Una idea común entre muchos empresarios es que lo que nos falta para crecer y enrumbarnos hacia el Primer Mundo es un buen líder, un gobernante con visión y estrategia que implemente las reformas que todos sabemos que necesitamos, pero que –por falta de voluntad y competencia– no se han hecho. Alguien que convoque a los mejores, limpie el Estado de la corrupción, persuada a la población de las bondades de la reforma laboral y de la inversión minera, reduzca la brecha de infraestructura con rapidez y eficiencia, acelere la reforma educativa y deshaga la maraña regulatoria.

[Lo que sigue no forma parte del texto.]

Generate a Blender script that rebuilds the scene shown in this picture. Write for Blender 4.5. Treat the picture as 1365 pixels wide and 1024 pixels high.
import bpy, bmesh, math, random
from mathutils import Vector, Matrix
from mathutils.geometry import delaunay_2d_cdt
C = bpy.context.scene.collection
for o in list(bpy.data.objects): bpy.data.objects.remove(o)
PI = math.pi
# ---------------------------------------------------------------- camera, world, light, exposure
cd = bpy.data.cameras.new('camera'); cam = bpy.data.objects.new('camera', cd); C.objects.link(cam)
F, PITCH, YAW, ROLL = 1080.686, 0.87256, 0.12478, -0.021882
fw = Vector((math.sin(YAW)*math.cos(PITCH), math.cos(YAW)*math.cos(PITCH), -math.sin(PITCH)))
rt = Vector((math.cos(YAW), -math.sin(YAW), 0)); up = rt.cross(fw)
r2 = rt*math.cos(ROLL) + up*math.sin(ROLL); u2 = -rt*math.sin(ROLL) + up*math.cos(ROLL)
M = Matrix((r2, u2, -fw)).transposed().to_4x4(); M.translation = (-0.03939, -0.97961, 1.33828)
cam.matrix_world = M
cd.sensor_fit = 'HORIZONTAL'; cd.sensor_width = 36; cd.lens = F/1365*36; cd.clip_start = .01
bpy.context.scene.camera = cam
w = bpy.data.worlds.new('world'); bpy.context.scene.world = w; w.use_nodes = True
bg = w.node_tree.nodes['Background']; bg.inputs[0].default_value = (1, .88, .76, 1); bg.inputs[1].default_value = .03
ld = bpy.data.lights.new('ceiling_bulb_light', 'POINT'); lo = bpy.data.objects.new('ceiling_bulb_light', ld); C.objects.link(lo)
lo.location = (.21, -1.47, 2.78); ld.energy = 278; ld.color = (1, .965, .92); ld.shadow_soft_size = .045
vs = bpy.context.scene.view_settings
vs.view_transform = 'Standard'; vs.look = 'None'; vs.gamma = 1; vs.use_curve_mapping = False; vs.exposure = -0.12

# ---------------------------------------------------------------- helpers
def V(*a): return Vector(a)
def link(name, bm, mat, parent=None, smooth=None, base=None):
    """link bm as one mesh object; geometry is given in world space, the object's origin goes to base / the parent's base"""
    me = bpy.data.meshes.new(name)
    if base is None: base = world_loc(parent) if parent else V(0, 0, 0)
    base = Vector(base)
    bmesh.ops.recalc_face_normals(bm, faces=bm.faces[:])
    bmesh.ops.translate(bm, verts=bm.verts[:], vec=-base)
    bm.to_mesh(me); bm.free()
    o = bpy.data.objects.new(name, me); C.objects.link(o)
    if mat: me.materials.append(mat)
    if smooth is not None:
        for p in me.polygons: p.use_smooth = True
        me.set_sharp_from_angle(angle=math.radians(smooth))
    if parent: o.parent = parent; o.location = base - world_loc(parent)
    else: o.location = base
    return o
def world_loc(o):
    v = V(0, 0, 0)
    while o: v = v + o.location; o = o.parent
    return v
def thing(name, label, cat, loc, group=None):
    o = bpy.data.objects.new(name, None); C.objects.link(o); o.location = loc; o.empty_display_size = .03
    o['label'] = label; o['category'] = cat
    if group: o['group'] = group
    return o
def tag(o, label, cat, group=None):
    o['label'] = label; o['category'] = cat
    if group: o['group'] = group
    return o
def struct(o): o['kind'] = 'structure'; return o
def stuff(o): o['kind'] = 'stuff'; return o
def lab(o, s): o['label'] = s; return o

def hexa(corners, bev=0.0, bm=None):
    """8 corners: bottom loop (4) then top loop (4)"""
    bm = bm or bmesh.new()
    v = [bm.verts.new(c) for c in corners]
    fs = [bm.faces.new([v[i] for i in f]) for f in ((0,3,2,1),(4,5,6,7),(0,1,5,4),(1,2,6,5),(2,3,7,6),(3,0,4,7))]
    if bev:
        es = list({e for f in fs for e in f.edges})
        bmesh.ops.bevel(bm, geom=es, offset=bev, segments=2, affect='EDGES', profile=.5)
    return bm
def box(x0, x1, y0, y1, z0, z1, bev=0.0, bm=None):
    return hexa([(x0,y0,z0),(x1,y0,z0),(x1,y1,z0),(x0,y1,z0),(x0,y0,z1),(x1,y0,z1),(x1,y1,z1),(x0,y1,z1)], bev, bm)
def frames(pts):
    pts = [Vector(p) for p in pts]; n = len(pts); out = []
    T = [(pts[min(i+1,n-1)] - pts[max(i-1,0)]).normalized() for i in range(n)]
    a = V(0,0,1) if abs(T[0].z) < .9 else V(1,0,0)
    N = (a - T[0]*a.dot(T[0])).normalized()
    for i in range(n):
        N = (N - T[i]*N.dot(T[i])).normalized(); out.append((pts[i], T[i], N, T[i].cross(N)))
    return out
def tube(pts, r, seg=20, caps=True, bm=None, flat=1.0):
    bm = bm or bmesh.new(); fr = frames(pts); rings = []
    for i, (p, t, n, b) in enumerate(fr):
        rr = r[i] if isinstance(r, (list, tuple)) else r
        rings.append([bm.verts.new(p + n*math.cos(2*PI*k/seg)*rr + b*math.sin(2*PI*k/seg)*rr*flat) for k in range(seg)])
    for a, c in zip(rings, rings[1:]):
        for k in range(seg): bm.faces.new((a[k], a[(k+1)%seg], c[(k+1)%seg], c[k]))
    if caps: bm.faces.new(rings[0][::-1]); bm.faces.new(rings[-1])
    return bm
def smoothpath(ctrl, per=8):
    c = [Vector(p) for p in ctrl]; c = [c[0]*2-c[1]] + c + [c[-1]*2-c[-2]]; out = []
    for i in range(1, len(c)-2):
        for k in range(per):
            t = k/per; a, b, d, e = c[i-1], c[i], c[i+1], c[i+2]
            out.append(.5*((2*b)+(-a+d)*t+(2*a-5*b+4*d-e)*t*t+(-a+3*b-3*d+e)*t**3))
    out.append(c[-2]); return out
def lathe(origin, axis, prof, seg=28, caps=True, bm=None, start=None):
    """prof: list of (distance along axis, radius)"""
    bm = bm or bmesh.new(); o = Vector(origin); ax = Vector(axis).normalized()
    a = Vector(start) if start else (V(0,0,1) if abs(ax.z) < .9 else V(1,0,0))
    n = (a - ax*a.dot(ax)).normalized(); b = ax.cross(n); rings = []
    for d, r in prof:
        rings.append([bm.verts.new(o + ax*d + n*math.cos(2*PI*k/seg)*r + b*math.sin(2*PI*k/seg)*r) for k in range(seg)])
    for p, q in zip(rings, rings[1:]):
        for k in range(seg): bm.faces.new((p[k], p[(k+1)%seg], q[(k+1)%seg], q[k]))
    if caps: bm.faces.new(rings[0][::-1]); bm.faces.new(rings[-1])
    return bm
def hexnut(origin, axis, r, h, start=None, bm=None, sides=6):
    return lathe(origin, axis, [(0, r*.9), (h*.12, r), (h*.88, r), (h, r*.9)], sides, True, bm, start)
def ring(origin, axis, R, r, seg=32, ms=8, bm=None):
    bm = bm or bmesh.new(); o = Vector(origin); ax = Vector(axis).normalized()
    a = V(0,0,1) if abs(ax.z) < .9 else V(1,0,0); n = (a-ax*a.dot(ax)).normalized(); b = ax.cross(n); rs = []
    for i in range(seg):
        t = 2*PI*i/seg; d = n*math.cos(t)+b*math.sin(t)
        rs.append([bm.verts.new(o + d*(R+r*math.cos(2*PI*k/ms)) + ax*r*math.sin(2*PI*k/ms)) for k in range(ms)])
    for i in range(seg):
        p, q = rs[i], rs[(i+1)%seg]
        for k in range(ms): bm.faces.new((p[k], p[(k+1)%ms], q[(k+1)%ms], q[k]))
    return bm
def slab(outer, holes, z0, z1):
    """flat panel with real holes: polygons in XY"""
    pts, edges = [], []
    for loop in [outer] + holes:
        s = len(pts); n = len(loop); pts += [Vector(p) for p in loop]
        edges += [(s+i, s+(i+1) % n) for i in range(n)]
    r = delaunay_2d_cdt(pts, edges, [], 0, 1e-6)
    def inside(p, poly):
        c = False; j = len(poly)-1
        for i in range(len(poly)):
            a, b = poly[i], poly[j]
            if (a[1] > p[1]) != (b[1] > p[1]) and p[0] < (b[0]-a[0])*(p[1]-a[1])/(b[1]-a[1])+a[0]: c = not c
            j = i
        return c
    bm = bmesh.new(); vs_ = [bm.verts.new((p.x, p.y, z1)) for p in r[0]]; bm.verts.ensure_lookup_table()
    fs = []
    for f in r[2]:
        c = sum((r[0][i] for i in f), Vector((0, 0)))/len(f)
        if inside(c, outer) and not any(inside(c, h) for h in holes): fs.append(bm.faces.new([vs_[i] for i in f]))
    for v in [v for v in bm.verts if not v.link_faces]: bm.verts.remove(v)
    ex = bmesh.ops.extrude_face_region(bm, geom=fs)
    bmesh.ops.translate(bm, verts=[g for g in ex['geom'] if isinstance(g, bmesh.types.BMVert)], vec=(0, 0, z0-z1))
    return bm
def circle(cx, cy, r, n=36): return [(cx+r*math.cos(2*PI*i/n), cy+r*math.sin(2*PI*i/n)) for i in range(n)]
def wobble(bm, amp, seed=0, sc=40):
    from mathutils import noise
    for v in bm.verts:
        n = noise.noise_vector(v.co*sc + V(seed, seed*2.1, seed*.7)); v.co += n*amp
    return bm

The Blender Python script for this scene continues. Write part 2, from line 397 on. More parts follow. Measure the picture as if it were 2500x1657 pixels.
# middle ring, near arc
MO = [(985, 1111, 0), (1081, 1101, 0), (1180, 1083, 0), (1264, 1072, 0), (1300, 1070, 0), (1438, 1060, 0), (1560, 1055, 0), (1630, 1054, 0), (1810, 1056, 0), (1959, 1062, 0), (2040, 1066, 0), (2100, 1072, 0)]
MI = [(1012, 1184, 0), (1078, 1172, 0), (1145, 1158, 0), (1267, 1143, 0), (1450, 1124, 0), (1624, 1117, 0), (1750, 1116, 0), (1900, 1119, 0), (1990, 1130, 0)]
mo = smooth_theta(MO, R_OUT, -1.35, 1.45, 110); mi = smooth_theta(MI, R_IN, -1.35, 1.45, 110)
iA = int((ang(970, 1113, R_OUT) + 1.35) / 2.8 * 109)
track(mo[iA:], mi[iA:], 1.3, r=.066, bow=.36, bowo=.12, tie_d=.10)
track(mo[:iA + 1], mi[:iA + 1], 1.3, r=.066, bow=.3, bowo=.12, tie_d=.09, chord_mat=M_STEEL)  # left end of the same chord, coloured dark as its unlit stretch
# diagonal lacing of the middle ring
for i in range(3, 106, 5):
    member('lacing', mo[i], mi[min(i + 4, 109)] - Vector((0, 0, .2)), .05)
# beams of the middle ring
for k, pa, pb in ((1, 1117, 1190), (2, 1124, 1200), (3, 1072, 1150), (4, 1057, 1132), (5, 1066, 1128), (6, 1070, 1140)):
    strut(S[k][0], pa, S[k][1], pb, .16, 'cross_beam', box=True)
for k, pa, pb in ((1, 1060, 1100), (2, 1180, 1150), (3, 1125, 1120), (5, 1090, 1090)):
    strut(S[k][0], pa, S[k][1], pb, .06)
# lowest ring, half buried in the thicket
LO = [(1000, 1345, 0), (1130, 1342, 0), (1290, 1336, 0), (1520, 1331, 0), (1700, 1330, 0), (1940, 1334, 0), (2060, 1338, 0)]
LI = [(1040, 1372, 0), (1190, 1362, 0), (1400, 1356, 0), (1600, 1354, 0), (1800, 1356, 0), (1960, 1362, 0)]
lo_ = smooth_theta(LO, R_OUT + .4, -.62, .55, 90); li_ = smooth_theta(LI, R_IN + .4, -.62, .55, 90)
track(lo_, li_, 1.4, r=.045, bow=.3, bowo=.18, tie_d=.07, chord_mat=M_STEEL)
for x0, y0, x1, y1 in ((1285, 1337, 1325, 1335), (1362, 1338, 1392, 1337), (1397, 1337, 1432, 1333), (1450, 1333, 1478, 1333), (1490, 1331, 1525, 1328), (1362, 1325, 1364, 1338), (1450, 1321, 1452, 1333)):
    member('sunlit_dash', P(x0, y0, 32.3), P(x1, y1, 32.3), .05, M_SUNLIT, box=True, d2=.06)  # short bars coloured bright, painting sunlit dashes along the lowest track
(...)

Todos quisiéramos un presidente así, pero los países suelen tener los gobernantes que se merecen. Y, en un país con un sistema de partidos paupérrimo en el que predominan grupúsculos personalistas –muchos infiltrados por intereses oscuros– y políticos amateurs que pasan por el Estado de manera fugaz, donde las instituciones judiciales son corruptas e ineficientes, donde recién ahora se intenta la profesionalización del servicio civil, es indispensable preguntarse de dónde va a salir ese mesías reformista. ¿Qué partido lo lanzará? Si crea su propio partido, ¿de dónde sacará cuadros que conozcan la gestión pública? ¿Cómo conseguirá armar la bancada de congresistas honestos, leales y experimentados que necesita para legislar?
El problema con aguardar a este híbrido entre Pachacútec, Fernando Henrique Cardoso y Ronald Reagan es que no solo es incierto cuándo pueda aparecer –llevamos ya tres elecciones a cuestas con una multiplicación en el número de candidatos sin que la calidad haya mejorado mucho–, sino que pone a la ciudadanía en una situación pasiva en la que solo somos relevantes una vez cada cinco años, cuando nos toca elegir.
La Asociación Civil Transparencia y algunos de los principales ponentes de CADE 2015 han propuesto un planteamiento diferente, que postula que lo que necesitamos es lograr cambios en las reglas de juego que fuercen a nuestros gobernantes a comportarse más como los líderes que desearíamos y menos como los que realmente son.
Aunque ambos enfoques no son excluyentes, muchas de las personas que reclaman la aparición del gobernante ideal lo hacen en desmedro de mejorar las reglas para el gobernante real. Pero la vía del cambio institucional tiene más sentido por varias razones.
La idea es que con mejores reglas es más fácil presionar para que continúen con las reformas buenas (educativa, servicio civil, etc.), que inicien las que faltan y que el sistema conduzca a mejorar la calidad de nuestros políticos.
Es ingenuo pensar que incluso un gran estadista pueda librar en cinco años todas las grandes batallas de reforma necesarias. Cada una requiere invertir capital político y jugarse la confianza del electorado por cambios que no generan beneficios inmediatos.
Todas las reformas –desde la laboral, servicio civil, infraestructura, entre otras– requieren romper huevos y pisar callos. Además, ese líder tendrá que lidiar con problemas inesperados que lo distraerán, desde desastres naturales hasta crisis internacionales, disputas con vecinos, escándalos políticos y un largo etcétera.
Esto significa que tiene que haber continuidad. El Perú no necesita una aceleración de crecimiento que dure cinco años. Requiere al menos dos décadas de crecimiento sostenido. Eso solo se logra con continuidad en reformas de largo aliento y mucho ensayo y error sobre la base de objetivos de consenso. Nada de esto parece posible si seguimos como ahora, con un 80% del Congreso que cambia con cada elección, un servicio civil inestable y precario, y gobiernos subnacionales cada vez más corruptos.
Si los peruanos queremos tener mejores gobernantes y un mejor país, tenemos que hacer activismo. La élite empresarial debe tomar el liderazgo en exigir nuevas reglas de juego para que los políticos nos atiendan mejor, presionar para que las pongan en marcha y vigilar que no tomen otro camino.